Note that you can minimize the impact of this offset by making the SVP’s current sense more sensitive. By default, it uses two 0.05 Ohm resistors in parallel to make a 0.025 Ohm current sense resistor. This produces CS pin output voltage of approximately 5 V when the motor current is 6 A (the peak current the SVP’s motor driver can deliver). If you are sure you will never need more than 3 A from the motor driver, you can knock one of the two 0.05 Ohm current sense resistors off, making the CS output twice as sensitive. Alternatively, you could replace the CS resistors entirely with something larger, like a 0.1, which would quadruple the sensitivity (but limit you to 1.5 A). If you want to try this and need help identifying the current sense resistors, please let me know.
YESSS, that sounds very good- i need one high power motor port and the other one with 2A max and more sensible CS. Please teach me how to make CS2 twice as sensible…
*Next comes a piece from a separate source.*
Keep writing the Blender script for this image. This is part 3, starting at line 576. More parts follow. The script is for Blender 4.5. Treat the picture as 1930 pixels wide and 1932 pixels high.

The current-sense resistors are the big green ones I highlighted in the above picture. The upper pair measures M2 current and the lower pair measures M1 current. You should decide which one you want to use for your low-current sensing (it should probably be CS2, since the offset on this port doesn’t appear to interfere with your ability to measure low currents) and desolder one of the two resistors for this motor channel. You can do this with a soldering iron by alternately heating the two sides of one resistor, switching every second or so, until it comes loose. Be very careful not to accidentally knock off other components while you’re doing this. Also, you might want to save the resistor somewhere so you have the option of putting it back later if you want to.
You should leave it disconnected. If you bridge the two pads with a wire, you are creating a short past the remaining resistor and effectively making the current sense resistance zero, so you would get no CS feedback.
The resistors I highlighted for you are R12, R13, R18, and R19 in the SVP schematic. To make the CS feedback more sensitive, you need the CS resistor to be bigger. By removing one of the parallel resistors, you are effectively doubling the resistance.